The sculptural profile of the art of Lebanon was shaped by modernist explorations along the lines of Giacometti, Brancusi, and Henry Moore. Mona Saudi worked mainly in marble, Nicole Bouldoukian created imaginatively posed figures in bronze. The best known of Lebanon's sculptors hail from the Basbous family with roots in Rachana, in the mainly Christian mountains of Lebanon, north of Beirut. The scion of the family was Michel Basbous, followed by his brother, Alfred. The family established a veritable quarry and outdoor exhibition space for stone sculpture and indoor exhibition of wooden carvings. Michel Basbous, among the many directions of his stylistic development, experimented in different genres, styles, sizes, with a wide ranging media from the classical marble, stone, wood, bronze, alloys to the more experimental fiber glass, resin and cement. Yet Michel always referred back to the focal point of the classical depiction of the human figure, enlivened by modernist stylization, exaggeration, elongation, and the carving appearing in the present lot.

Born in Rachana in 1921, a small village overlooking the Mediterranean in Northern Lebanon, Michel was one of the first to enroll at the newly founded “Academie Libanaise des Beaux-Arts”(ALBA) in 1945. He left for Paris in 1950, joining the atelier of Russian sculptor Ossip Zadkine at the Grande Ecole de la Chaumiere between 1945 to 1955. His master there, Gaumont, asked him the purpose of his stay in Paris, and Basbous answered, ‘To learn sculpture.’ Gaumont replied: ‘Lebanon, the Mediterranean, Phoenicia, Assyria, Babel, Egypt… You have them all. What are you doing here? Go back to your country.’ (As quoted in Anachar Basbous' website). Basbous then returned to Lebanon in 1956, taking up a teaching position at the American University in Beirut that next year. He was persistent in promoting the local art scene in Rachana, and between 1959 and 1960, Michel created a festival that infused arts and theatre activities, holding lectures and international symposia to the local public, while exhibiting his sculptures in open air. Famous attendees included figures like César, Jack Lang, Karlheinz Stockhausen, Hasan Fathi and Adonis, among others.

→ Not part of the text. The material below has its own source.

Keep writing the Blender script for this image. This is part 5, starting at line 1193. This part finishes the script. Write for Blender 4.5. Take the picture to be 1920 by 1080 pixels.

Michel introduced modern abstraction in sculpture during a time in the Middle East that privileged classical portraits. Untitled (Standing Woman) is a very elegant and at the same time, modest nude, mahogany carving, dating back approximately to the 1950s, documented in a leaflet of 1959. This evocative statue, in scale somewhere between a figurine and a life-size sculpture, has a finely textured surface, exhibiting the carver's chisel marks throughout the work mirroring the sloping hills of the Lebanese mountains, reminiscent of the artist's ancestral landscape.

The present lot can be related to work from to the mid-fifties, a period when Michel worked on variations of a number of classically feminine poses, single figures in meditation or embracing lovers in intertwining intimacy.

Belonging to the first generation of post World War Two artists, Michel Basbous' work traces an arc from the origins of Phoenician statuary of his home country to the neoclassical tradition and the modernism of the École de Paris. The standing nude of this lot is unique and exemplary of the artist's personal journey toward a 20th Century idiom.

It is with these accomplishments that Michel, along with his brother, Alfred, another acclaimed sculptor, left their legacy in Rachana, making the city into an artistic and cultural centre, nominated by UNESCO as Global Village of Outdoor Sculptures’ for its open-air museum run today by the sons of the artists, Anachar and Fadi.